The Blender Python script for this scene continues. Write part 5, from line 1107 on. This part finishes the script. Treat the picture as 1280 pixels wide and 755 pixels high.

____________________

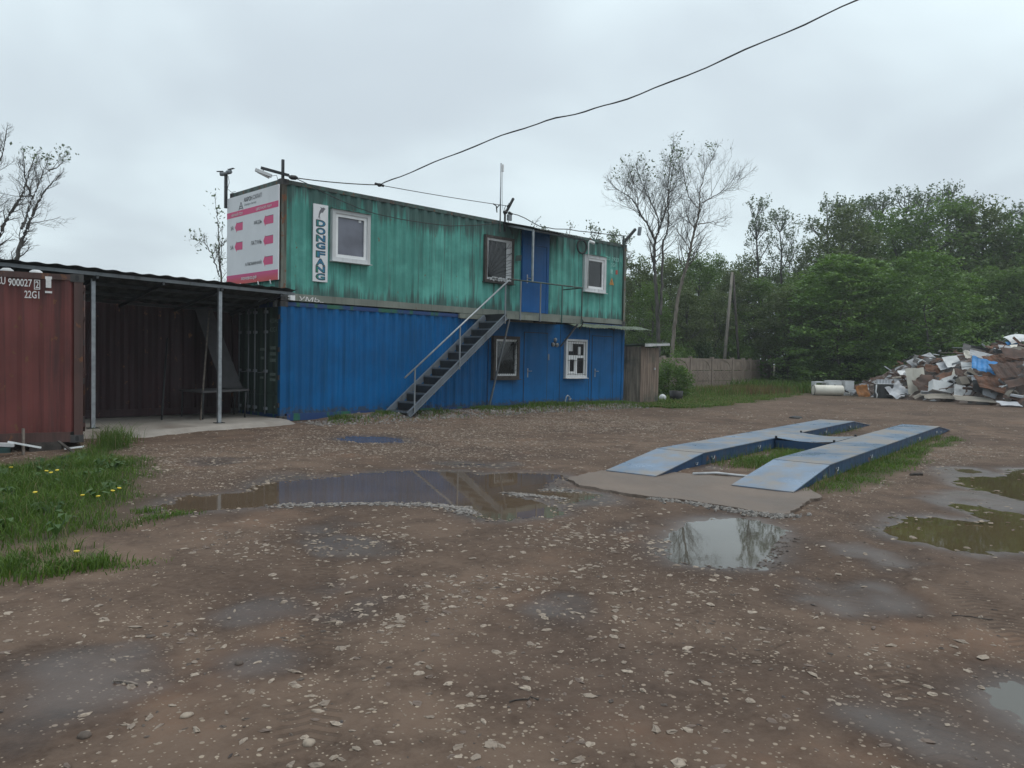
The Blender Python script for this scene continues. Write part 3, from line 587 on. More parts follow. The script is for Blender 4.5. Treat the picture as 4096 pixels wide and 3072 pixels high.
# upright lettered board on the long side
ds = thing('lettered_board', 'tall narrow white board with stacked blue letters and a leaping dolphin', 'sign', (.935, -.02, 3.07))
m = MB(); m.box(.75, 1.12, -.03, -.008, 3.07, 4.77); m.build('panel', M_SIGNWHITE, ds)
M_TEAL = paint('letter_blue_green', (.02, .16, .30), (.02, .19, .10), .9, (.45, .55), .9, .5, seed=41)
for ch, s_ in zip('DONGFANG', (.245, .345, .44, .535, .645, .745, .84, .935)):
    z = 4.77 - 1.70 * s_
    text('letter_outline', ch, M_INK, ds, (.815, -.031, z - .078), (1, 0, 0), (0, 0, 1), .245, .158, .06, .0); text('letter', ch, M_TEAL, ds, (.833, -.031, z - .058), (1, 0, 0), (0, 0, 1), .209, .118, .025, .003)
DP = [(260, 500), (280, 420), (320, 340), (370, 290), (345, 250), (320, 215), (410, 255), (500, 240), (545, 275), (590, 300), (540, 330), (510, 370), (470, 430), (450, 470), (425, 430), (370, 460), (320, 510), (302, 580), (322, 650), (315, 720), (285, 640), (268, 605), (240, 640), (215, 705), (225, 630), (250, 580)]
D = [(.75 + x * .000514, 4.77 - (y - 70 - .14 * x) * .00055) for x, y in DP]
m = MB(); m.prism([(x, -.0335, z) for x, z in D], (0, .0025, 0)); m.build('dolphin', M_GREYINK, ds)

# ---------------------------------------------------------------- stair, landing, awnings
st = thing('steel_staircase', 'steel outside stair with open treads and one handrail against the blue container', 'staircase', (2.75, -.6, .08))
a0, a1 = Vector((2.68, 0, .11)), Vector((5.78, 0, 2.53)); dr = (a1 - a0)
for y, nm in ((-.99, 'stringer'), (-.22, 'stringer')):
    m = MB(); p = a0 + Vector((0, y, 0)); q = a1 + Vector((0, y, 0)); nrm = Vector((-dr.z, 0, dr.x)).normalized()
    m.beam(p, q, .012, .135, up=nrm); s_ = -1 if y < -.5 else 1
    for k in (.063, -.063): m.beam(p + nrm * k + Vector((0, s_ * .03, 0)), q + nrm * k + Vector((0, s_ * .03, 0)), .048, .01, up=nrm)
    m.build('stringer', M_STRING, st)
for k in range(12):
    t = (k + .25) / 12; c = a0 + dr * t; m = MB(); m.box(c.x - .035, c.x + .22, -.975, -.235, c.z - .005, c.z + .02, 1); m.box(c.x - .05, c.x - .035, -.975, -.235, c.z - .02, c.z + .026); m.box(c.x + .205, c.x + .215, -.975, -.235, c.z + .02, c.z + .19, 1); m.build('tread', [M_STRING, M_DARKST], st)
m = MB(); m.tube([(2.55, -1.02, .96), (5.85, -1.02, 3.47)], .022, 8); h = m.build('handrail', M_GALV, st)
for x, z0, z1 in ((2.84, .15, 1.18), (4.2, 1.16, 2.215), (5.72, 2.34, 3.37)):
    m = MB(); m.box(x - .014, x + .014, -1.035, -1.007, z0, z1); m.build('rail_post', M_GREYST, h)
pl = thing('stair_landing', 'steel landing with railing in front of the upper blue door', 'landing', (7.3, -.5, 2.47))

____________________

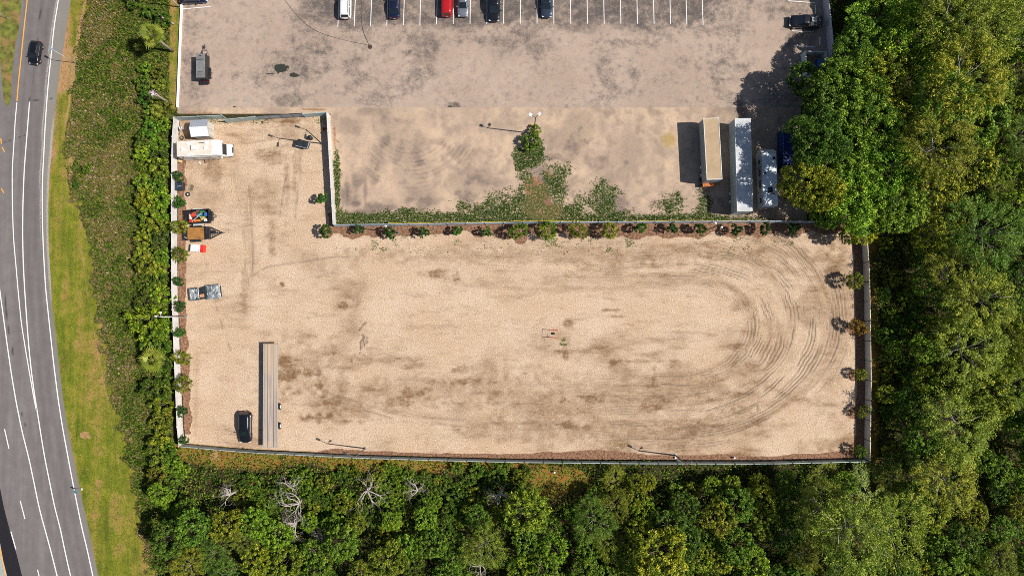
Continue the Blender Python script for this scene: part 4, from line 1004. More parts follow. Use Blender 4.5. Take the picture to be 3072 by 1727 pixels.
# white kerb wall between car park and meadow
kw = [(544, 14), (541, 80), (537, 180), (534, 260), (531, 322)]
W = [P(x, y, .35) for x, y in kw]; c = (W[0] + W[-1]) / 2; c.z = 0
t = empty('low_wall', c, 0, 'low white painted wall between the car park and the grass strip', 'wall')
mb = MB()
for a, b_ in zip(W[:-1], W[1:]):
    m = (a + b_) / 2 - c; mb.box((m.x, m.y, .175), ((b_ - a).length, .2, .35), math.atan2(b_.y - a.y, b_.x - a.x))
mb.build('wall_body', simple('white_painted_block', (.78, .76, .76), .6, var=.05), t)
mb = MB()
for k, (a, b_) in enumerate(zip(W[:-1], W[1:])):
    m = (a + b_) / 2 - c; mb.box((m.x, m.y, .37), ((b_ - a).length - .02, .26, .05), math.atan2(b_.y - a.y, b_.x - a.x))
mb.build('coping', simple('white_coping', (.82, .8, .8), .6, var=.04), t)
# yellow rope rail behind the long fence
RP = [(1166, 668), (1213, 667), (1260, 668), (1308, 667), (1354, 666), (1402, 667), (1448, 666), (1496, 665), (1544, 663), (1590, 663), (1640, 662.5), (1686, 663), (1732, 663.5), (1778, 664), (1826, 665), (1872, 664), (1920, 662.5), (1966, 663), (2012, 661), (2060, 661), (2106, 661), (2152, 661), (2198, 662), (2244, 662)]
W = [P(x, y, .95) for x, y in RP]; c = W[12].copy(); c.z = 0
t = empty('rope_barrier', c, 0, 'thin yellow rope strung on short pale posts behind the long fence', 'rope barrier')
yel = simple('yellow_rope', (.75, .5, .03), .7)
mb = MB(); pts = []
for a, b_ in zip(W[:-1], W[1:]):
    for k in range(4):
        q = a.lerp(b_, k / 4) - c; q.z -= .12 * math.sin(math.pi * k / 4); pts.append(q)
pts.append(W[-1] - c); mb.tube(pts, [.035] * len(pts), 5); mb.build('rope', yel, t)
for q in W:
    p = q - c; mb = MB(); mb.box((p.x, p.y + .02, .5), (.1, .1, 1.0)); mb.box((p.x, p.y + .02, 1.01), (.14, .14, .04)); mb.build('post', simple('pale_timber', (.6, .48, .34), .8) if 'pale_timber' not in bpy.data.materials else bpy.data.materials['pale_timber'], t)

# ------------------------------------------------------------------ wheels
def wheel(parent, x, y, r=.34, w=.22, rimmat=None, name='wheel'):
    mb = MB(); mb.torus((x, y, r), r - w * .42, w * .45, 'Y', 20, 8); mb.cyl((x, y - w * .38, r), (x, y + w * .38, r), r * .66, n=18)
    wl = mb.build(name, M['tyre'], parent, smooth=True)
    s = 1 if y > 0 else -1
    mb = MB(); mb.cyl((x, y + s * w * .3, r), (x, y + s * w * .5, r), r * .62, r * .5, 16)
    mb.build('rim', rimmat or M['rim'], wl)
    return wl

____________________

From the records above, extract exactly and only the lines that begin at the line with "3072 pixels high." and stop after the line with "m = MB(); m.prism([(x, -.0335, z)".

The Blender Python script for this scene continues. Write part 3, from line 587 on. More parts follow. The script is for Blender 4.5. Treat the picture as 4096 pixels wide and 3072 pixels high.
# upright lettered board on the long side
ds = thing('lettered_board', 'tall narrow white board with stacked blue letters and a leaping dolphin', 'sign', (.935, -.02, 3.07))
m = MB(); m.box(.75, 1.12, -.03, -.008, 3.07, 4.77); m.build('panel', M_SIGNWHITE, ds)
M_TEAL = paint('letter_blue_green', (.02, .16, .30), (.02, .19, .10), .9, (.45, .55), .9, .5, seed=41)
for ch, s_ in zip('DONGFANG', (.245, .345, .44, .535, .645, .745, .84, .935)):
    z = 4.77 - 1.70 * s_
    text('letter_outline', ch, M_INK, ds, (.815, -.031, z - .078), (1, 0, 0), (0, 0, 1), .245, .158, .06, .0); text('letter', ch, M_TEAL, ds, (.833, -.031, z - .058), (1, 0, 0), (0, 0, 1), .209, .118, .025, .003)
DP = [(260, 500), (280, 420), (320, 340), (370, 290), (345, 250), (320, 215), (410, 255), (500, 240), (545, 275), (590, 300), (540, 330), (510, 370), (470, 430), (450, 470), (425, 430), (370, 460), (320, 510), (302, 580), (322, 650), (315, 720), (285, 640), (268, 605), (240, 640), (215, 705), (225, 630), (250, 580)]
D = [(.75 + x * .000514, 4.77 - (y - 70 - .14 * x) * .00055) for x, y in DP]
m = MB(); m.prism([(x, -.0335, z) for x, z in D], (0, .0025, 0)); m.build('dolphin', M_GREYINK, ds)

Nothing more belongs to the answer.